The Lost Symbol by Dan Brown (2009: Doubleday).
In my continuing journey toward getting my first novel published, I've subjected several drafts to the scrutiny of many readers – friends, experts, potential agents and editors – several of whom of whom have been very generous with their time and advice. Through scores of critiques, rejections, and painstaking edits – even a few wholesale rewrites – my story has improved in nearly every way. The plot, the characters, the quality of the prose, even the sequencing of events gained sharper definition. Mistakes got caught, nuances developed, twists emerged and grew sharper. My novel, now two-thirds the original length, tells a better story in fewer pages.
For this reason, among others, I've resisted the temptation to self-publish. True to my "Extroverted" Myers-Briggs profile, I process information most effectively through interaction with others. The world is my editor.
It makes me wonder how I'll fare on the second novel, assuming the first ever finds its way into print. I've enjoyed many writers' debuts, only to become increasingly disenchanted with their subsequent works. Do successful writers eschew the long scrutiny we endure to get our first books' toes in the door, and thereby miss out on the myriad of ways to improve upon early drafts? No doubt the desire to never again have to jump through all of those editing hoops plays a role, as do publishing contract deadlines.
In this context I admit to having read all five of Dan Brown's novels, including his latest, The Lost Symbol. It may well be the last one of his I read. Brown reprises "brilliant symbologist" Robert Langdon's unlikely role as the solver of ancient mysteries, racing against the clock to save the world from disaster at the hands of a twisted soul seeking revenge for old wrongs. As usual, vast, secret, and therefore misunderstood societies use ritual and archaic symbols to maintain an air of secrecy that Langdon is uniquely qualified to decode. Or so we would think. At critical moments, the good professor gets stumped by mysteries that appear rather straightforward – or at least, they are simpler than the ones he so casually succeeded in understanding one scene before. The tactic is intended to build suspense, I suppose, but at times it just seemed to belabor the obvious.
Even more than The Da Vinci Code and Angels and Demons, The Lost Symbolis plot-driven and character thin. As usual, and thank heavens, the bad guys are more interesting than Langdon, although Brown does a good job of masking just how many nemeses the good professor is up against. Langdon himself is perhaps the least interesting main character ever to spawn a multi-million dollar series. Naturally he is unable to avail himself of the romantic offering Brown provides him. I wonder if, in a future issuance of this ilk, the author will provide his hero some relationship counseling.
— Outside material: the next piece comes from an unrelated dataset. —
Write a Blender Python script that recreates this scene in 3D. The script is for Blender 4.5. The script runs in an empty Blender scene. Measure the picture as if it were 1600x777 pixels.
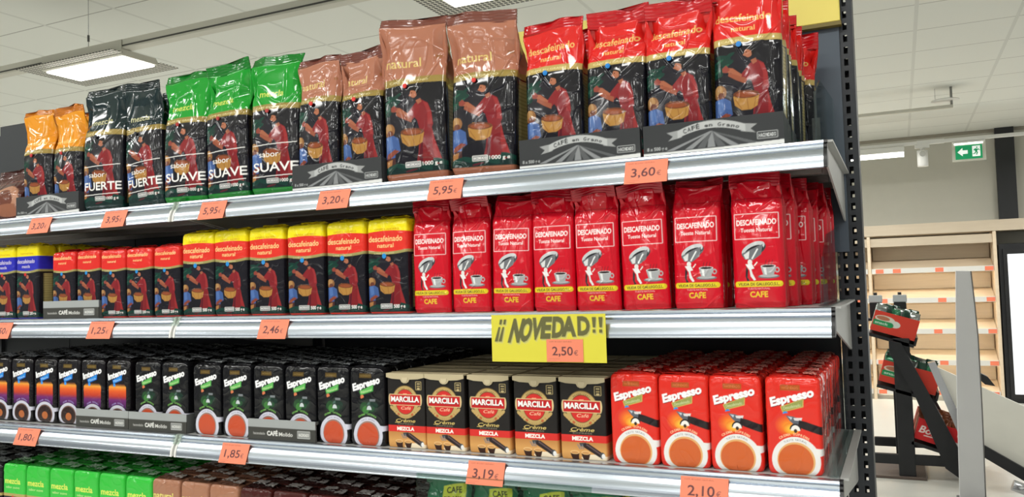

Readers of Da Vinci – although perhaps not his earlier works, Deception Point and Digital Fortress – will recognize Brown's awkward writing – the clichés, artificial cliffhanger devices and manufactured misdirection to simulate suspense. Some of that goes with the genre. What is harder to dismiss is the overdose of repetition, the telling and retelling rather than showing character emotion and intention, and a series of long, tedious monologs. The result is a bloated story of 500 pages where 400 would do, and one that makes the reader work harder than the writer.
All could be forgiven if the stakes involved were both high enough and relevant enough to make the reader care, but unfortunately that isn't the case. Unlike Da Vinci or Demons, Symbol's crisis – the potential revelation of the secrets of the Masonic order, including the participation of national leaders in ancient blood rituals (yawn) – simply doesn't resonate. Even if one cared, the risk is revealed too deep into the story to enable the reader to invest in the crisis. Call me old-fashioned, but it shouldn't take me nearly 200 pages to figure out why I'm reading a book, even – or especially – that of a best-selling novelist. Nor should I have to endure fifty pages of talking heads explaining why I bothered to read the first 450. Once the threat to the main characters is resolved, a quick wrap-up of loose ends should be enough.
I wish I could say I was shocked by the sloppiness of The Lost Symbol, but the fact is that I was not. Brown's earlier novels were far more carefully constructed and tightly edited thrillers, if less dramatic. Da Vinci's breathless language and short, choppy, chapters with leapfrogging scene progressions made that story more accessible to the mass market reader, but required some spoon-feeding of key plot lines to keep all of its myriad details in play. Symbol continues and exacerbates those unfortunate trends. Unfortunately its plot is much thinner than its predecessors and as such is unable to carry the weight those devices add to the narrative. The story gets lost – and Robert Langdon is unable to rescue it.
I wonder what kind of book The Lost Symbol could have been had Mr. Brown spent the time to pare the story to, if not the bone, at least to the well-toned muscle. If Hollywood decides to create a two-hour screenplay out of it (and why not? The series is a money-maker), we may see an approximation of that. If not, then one can only hope that Mr. Brown finds some other incentive to return to the painstaking, difficult task of editing and revising his future work in the same careful way he did as a first-time novelist. We would all benefit from that.